◆ **BRIEF**: Leave the pictures out and retype the lines from the beginning through the line with "rnd = random.Random(7)", both ends included.

◆ **SUPPLIED ENTRIES**:
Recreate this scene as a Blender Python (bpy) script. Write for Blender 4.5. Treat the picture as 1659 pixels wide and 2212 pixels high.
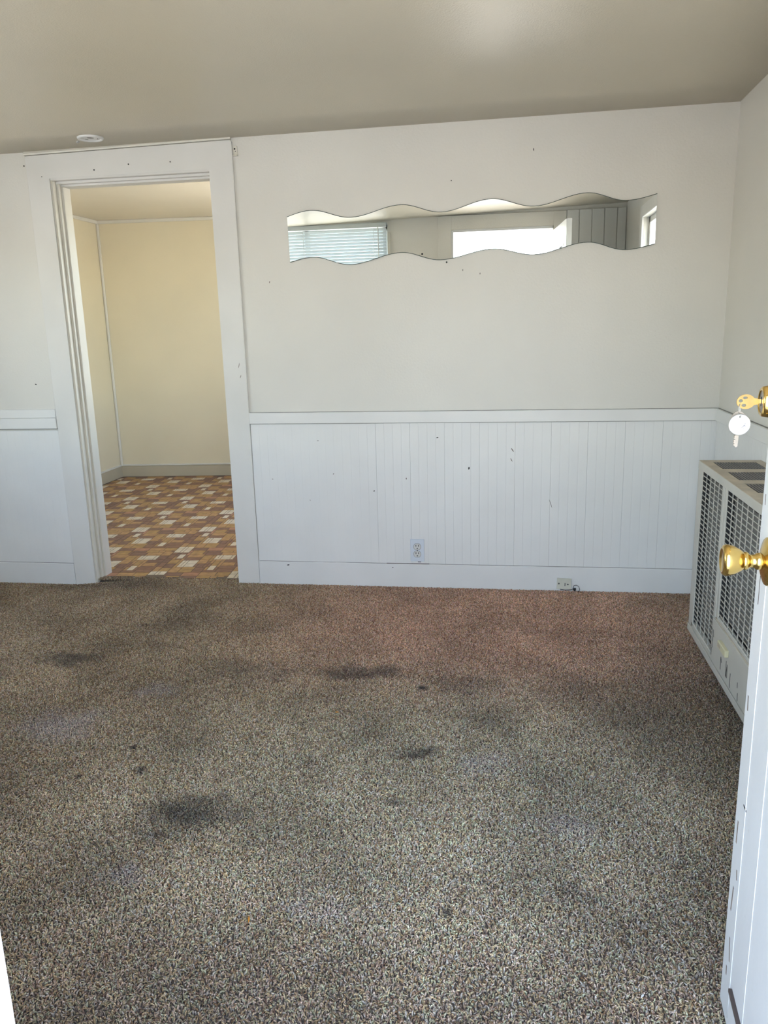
import bpy, bmesh, math, random
from mathutils import Vector, Matrix, noise

for o in list(bpy.data.objects):
    bpy.data.objects.remove(o, do_unlink=True)
scene = bpy.context.scene
C = scene.collection
rnd = random.Random(7)

# ------------------------------------------------------------------ camera
CAM_LOC = Vector((0.0, -4.198, 1.438))
YAW, PITCH, ROLL, FPX = 0.15697, 0.23186, -0.02662, 1700.5
_f = Vector((-math.sin(YAW) * math.cos(PITCH), math.cos(YAW) * math.cos(PITCH), -math.sin(PITCH)))
_r = Vector((math.cos(YAW), math.sin(YAW), 0))
_u = _r.cross(_f)
_R = _r * math.cos(ROLL) + _u * math.sin(ROLL)
_U = _u * math.cos(ROLL) - _r * math.sin(ROLL)
cam = bpy.data.cameras.new('camera')
cam.sensor_fit = 'VERTICAL'
cam.sensor_height = 36.0
cam.sensor_width = 27.0
cam.lens = FPX / 2212 * 36.0
cam.clip_start = 0.02
cam.clip_end = 300
camo = bpy.data.objects.new('camera', cam)
C.objects.link(camo)
m = Matrix((( _R.x, _U.x, -_f.x, CAM_LOC.x), (_R.y, _U.y, -_f.y, CAM_LOC.y), (_R.z, _U.z, -_f.z, CAM_LOC.z), (0, 0, 0, 1)))
camo.matrix_world = m
scene.camera = camo

# ------------------------------------------------------------------ sky, sun, exposure
SKY_STRENGTH = 1.0
SUN_ENERGY = 14.0
EXPOSURE = 1.00
scene.view_settings.view_transform = 'Standard'
scene.view_settings.look = 'None'
scene.view_settings.gamma = 1.0
scene.view_settings.use_curve_mapping = False
scene.view_settings.exposure = EXPOSURE
scene.cycles.max_bounces = 8
scene.cycles.diffuse_bounces = 3

w = bpy.data.worlds.new('sky')
scene.world = w
w.use_nodes = True
nt = w.node_tree
bg = nt.nodes['Background']
sky = nt.nodes.new('ShaderNodeTexSky')
sky.sky_type = 'NISHITA'
sky.sun_disc = False
sky.sun_elevation = math.radians(72)
sky.sun_rotation = math.radians(0)
sky.air_density = 1.0
sky.dust_density = 1.0
sky.ozone_density = 1.0
tint = nt.nodes.new('ShaderNodeMix')
tint.data_type = 'RGBA'
tint.blend_type = 'MULTIPLY'
tint.inputs[0].default_value = 1.0
tint.inputs[7].default_value = (1.05, 0.985, 0.94, 1)      # the camera's white balance for the whole sky
nt.links.new(sky.outputs[0], tint.inputs[6])
nt.links.new(tint.outputs[2], bg.inputs[0])
bg.inputs[1].default_value = SKY_STRENGTH

sun = bpy.data.lights.new('sun', 'SUN')
sun.energy = SUN_ENERGY
sun.color = (1.0, 0.93, 0.80)
sun.angle = math.radians(0.55)
suno = bpy.data.objects.new('sun', sun)
C.objects.link(suno)
# the sun stands high behind the house: none of it reaches the carpet
suno.rotation_euler = Vector((0.03, -0.27, -0.96)).to_track_quat('-Z', 'Y').to_euler()
suno.location = (-6, 1, 9)


def portal(name, loc, sx, sy, direction):
    l = bpy.data.lights.new(name, 'AREA')
    l.shape = 'RECTANGLE'
    l.size, l.size_y = sx, sy
    l.energy = 1.0
    l.cycles.is_portal = True
    o = bpy.data.objects.new(name, l)
    C.objects.link(o)
    o.location = loc
    o.rotation_euler = Vector(direction).to_track_quat('-Z', 'Y').to_euler()


portal('sky_portal_entry', (-0.053, -3.78, 1.14), 0.92, 2.28, (0, 1, 0))
portal('sky_portal_front_window', (-1.85, -3.78, 1.65), 1.4, 1.4, (0, 1, 0))
portal('sky_portal_side_window', (1.24, -2.285, 1.62), 0.67, 1.2, (-1, 0, 0))
portal('sky_portal_kitchen', (-1.11, 1.725, 1.575), 1.65, 1.45, (-1, 0, 0))
portal('sky_portal_left_window', (-3.77, -2.10, 1.475), 1.8, 1.25, (1, 0, 0))

# ------------------------------------------------------------------ materials
MATS = {}


def newmat(name):
    mt = bpy.data.materials.new(name)
    mt.use_nodes = True
    MATS[name] = mt
    t = mt.node_tree
    return mt, t, t.nodes['Principled BSDF']


def N(t, kind, **kw):
    n = t.nodes.new(kind)
    for k, v in kw.items():
        setattr(n, k, v)
    return n


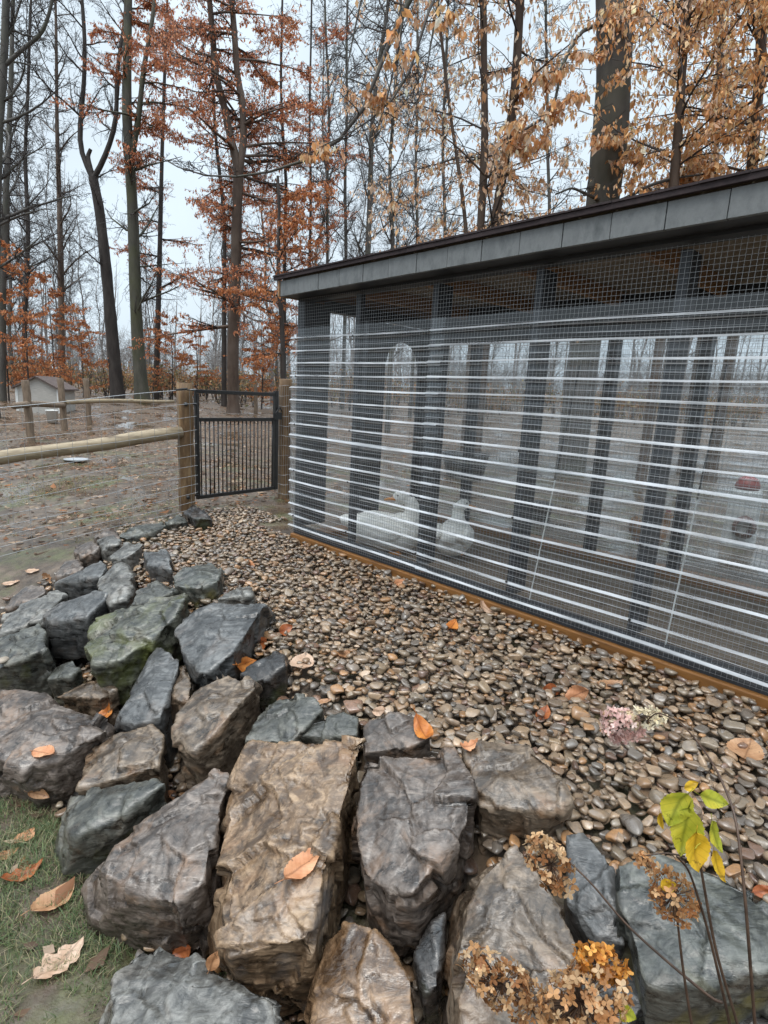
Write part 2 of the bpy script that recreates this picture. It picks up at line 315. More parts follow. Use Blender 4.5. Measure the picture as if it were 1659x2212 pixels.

◆ **OUTPUT BELOW**:
Recreate this scene as a Blender Python (bpy) script. Write for Blender 4.5. Treat the picture as 1659 pixels wide and 2212 pixels high.
import bpy, bmesh, math, random
from mathutils import Vector, Matrix, noise

for o in list(bpy.data.objects):
    bpy.data.objects.remove(o, do_unlink=True)
scene = bpy.context.scene
C = scene.collection
rnd = random.Random(7)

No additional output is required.